Tell Me About a Time You Failed
Tell a real failure where you owned the mistake, then spend most of the answer on what you learned and how you applied it. The growth arc matters more than the failure itself — but the failure has to be real.
Definition
'Tell me about a time you failed' is a behavioral question testing self-awareness, accountability, and resilience — whether you can own a real mistake, learn from it, and not melt down when things go wrong (which they constantly do in banking). The headline answer: pick a genuine failure where YOU were at fault, explain what happened concisely, and spend most of your time on what you changed afterward and the result.
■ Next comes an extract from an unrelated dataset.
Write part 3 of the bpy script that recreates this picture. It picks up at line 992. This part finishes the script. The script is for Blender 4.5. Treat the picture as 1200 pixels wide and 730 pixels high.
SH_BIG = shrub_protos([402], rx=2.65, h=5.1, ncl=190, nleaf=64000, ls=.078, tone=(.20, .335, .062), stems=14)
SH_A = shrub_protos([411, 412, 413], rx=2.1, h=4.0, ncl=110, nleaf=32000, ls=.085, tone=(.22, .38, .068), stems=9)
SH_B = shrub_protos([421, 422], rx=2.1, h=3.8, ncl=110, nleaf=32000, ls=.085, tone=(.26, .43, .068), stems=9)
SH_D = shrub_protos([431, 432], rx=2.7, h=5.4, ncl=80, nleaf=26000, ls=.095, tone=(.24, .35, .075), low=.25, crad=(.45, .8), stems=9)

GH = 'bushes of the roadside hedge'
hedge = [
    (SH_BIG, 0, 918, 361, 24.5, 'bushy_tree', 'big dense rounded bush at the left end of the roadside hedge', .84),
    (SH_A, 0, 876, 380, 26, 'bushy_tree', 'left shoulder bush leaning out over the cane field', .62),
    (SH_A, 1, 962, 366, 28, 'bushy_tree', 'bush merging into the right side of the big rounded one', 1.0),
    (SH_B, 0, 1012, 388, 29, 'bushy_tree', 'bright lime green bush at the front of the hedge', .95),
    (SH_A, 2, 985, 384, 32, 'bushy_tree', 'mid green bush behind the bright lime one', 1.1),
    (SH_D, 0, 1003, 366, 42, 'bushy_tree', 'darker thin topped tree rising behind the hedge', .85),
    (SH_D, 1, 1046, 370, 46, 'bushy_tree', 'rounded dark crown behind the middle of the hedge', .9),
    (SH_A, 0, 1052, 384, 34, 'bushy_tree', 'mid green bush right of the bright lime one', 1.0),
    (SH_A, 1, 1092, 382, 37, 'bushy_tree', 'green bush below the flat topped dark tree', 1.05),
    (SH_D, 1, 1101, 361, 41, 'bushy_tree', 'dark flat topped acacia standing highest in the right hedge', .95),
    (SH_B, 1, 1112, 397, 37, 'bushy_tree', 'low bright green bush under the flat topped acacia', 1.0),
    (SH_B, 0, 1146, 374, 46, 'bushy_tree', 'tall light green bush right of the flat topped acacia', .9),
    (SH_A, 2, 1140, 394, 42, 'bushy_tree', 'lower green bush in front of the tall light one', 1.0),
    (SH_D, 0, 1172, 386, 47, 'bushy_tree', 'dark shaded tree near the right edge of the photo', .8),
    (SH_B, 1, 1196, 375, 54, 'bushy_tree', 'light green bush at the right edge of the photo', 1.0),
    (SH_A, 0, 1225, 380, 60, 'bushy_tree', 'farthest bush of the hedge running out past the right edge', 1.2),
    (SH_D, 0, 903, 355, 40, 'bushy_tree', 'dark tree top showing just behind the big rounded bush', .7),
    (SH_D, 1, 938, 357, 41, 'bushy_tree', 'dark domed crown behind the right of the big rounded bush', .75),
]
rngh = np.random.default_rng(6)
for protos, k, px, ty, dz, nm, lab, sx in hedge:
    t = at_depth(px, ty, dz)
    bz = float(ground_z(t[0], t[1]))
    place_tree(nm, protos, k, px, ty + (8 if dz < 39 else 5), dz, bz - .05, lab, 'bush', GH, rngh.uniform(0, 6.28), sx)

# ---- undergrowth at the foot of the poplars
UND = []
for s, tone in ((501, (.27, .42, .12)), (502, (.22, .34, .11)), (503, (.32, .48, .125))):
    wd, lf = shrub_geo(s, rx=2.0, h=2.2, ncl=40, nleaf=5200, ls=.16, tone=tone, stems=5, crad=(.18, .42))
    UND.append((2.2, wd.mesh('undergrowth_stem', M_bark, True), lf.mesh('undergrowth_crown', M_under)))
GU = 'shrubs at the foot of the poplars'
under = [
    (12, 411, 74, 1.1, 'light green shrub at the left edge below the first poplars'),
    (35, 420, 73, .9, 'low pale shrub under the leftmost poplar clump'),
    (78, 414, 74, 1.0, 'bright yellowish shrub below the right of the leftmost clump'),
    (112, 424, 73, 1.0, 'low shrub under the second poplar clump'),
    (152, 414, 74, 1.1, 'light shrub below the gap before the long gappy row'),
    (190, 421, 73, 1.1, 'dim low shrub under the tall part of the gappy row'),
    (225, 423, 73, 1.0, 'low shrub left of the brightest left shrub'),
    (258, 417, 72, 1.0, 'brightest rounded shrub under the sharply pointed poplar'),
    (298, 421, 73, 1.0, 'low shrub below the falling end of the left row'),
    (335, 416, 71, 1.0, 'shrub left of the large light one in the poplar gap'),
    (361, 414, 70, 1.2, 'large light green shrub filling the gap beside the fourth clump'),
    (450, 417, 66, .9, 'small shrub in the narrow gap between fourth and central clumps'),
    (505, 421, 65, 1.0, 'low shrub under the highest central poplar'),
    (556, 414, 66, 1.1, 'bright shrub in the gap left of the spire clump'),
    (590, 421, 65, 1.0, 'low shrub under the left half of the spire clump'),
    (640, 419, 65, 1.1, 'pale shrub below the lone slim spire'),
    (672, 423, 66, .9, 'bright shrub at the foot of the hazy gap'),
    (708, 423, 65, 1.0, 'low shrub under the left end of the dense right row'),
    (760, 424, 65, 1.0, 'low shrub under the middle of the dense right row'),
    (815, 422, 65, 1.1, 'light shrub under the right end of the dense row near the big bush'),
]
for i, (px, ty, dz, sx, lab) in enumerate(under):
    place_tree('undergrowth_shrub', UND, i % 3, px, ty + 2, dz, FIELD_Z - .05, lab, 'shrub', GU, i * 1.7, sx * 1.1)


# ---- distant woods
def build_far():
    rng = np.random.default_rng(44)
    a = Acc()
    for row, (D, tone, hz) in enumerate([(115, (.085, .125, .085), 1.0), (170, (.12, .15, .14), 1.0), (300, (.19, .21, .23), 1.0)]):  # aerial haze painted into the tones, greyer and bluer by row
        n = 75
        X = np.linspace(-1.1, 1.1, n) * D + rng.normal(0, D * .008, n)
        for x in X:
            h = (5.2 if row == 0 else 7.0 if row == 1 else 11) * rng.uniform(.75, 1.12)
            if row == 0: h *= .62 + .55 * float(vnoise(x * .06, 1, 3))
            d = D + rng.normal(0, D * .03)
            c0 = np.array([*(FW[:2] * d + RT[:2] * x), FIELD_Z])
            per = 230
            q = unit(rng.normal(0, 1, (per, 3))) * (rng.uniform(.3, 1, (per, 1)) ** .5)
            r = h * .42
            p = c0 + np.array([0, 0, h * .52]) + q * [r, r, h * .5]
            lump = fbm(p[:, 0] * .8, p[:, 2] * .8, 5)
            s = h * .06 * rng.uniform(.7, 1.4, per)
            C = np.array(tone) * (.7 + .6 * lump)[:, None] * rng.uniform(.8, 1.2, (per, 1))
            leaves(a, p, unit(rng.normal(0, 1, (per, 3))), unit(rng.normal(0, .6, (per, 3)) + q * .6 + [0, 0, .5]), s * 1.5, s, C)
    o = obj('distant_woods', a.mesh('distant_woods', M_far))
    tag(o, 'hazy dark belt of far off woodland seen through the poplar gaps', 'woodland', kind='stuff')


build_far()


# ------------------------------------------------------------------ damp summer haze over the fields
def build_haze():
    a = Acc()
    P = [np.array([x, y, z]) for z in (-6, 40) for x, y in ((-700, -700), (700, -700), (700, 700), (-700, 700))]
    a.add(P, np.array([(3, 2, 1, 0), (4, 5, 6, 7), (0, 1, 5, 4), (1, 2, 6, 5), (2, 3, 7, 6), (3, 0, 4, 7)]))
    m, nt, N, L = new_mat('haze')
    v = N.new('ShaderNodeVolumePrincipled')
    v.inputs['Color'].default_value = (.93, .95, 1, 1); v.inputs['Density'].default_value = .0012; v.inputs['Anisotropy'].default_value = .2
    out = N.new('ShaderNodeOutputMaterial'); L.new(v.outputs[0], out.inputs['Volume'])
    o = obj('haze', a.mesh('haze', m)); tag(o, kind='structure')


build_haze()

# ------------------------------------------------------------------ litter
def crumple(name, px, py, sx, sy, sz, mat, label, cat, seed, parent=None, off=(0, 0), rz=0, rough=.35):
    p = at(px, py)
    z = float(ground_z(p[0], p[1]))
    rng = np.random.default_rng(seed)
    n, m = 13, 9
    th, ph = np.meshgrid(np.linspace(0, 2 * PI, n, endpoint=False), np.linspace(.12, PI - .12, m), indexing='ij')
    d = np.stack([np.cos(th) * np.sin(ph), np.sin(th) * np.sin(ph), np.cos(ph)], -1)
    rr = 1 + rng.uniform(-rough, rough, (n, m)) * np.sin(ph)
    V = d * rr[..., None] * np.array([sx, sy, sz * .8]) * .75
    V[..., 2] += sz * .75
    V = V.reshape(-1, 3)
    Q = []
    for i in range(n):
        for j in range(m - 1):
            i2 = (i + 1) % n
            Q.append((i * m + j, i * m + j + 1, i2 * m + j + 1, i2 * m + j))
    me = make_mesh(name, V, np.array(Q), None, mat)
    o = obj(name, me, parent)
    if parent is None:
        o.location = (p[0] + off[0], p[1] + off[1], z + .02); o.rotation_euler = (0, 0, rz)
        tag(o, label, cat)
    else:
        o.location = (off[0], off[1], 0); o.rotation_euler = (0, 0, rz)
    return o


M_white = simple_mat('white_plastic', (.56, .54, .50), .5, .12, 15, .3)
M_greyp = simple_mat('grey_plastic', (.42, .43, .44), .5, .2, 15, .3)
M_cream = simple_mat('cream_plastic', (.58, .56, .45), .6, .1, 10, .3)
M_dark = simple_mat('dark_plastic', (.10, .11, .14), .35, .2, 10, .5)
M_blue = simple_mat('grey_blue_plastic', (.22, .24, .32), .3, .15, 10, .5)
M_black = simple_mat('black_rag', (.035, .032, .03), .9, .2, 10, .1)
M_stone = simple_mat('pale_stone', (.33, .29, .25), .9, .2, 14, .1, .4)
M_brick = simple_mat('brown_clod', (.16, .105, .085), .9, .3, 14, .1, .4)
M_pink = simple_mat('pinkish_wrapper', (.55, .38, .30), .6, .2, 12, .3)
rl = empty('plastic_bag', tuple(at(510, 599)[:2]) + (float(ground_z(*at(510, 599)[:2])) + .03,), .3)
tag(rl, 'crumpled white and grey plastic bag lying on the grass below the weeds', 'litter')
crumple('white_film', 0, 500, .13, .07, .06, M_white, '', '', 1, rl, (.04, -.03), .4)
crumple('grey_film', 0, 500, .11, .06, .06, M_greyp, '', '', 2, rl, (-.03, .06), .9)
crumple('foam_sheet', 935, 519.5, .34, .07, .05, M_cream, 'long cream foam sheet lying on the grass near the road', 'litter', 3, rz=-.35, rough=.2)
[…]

What The Interviewer Is Actually Testing
Banking is a feedback-heavy, mistake-intensive environment — your model will break, your deck will get torn apart, a comp will be wrong. The interviewer wants to know: do you take accountability or deflect? Do you learn, or repeat? Can you talk about a setback without becoming defensive or fragile? A candidate who can't name a real failure looks either dishonest or self-unaware — both are disqualifying. The growth and resilience you show is the whole point.
Use STAR — Weighted Toward The Resolution
Structure it with STAR: Situation (brief context), Task (what you were responsible for), Action (what went wrong and what you DID about it), Result (what you learned and how it changed your behavior). Unlike a normal STAR story, here you front-load the failure quickly and spend 60%+ on the recovery and lessons. The arc must end on growth: 'and the next time a similar situation came up, I did X differently and it worked.' That second proof point — applying the lesson — is what separates a strong answer from a confession.
Choosing The Right Failure
Pick a real, low-to-medium-stakes failure where you were genuinely responsible — a missed deadline you owned, a project you under-prepared for, a leadership call that backfired, a class you struggled in until you changed your approach. It should be old enough that you've clearly grown and recent enough to be relevant (college, not middle school). Avoid: catastrophic failures that suggest poor judgment, failures you blame on others, and fake failures ('I work too hard'). The mistake should be safe to admit but real enough to be credible.
Common Follow-Ups
Expect: 'What specifically would you do differently?' — have a crisp, concrete answer. 'How did that make you feel?' — show ownership, not self-pity. 'Have you faced a similar situation since?' — this is why your story should ideally include a second instance where you applied the lesson. Interviewers probe to test whether the growth is real or rehearsed, so know the details of your story cold.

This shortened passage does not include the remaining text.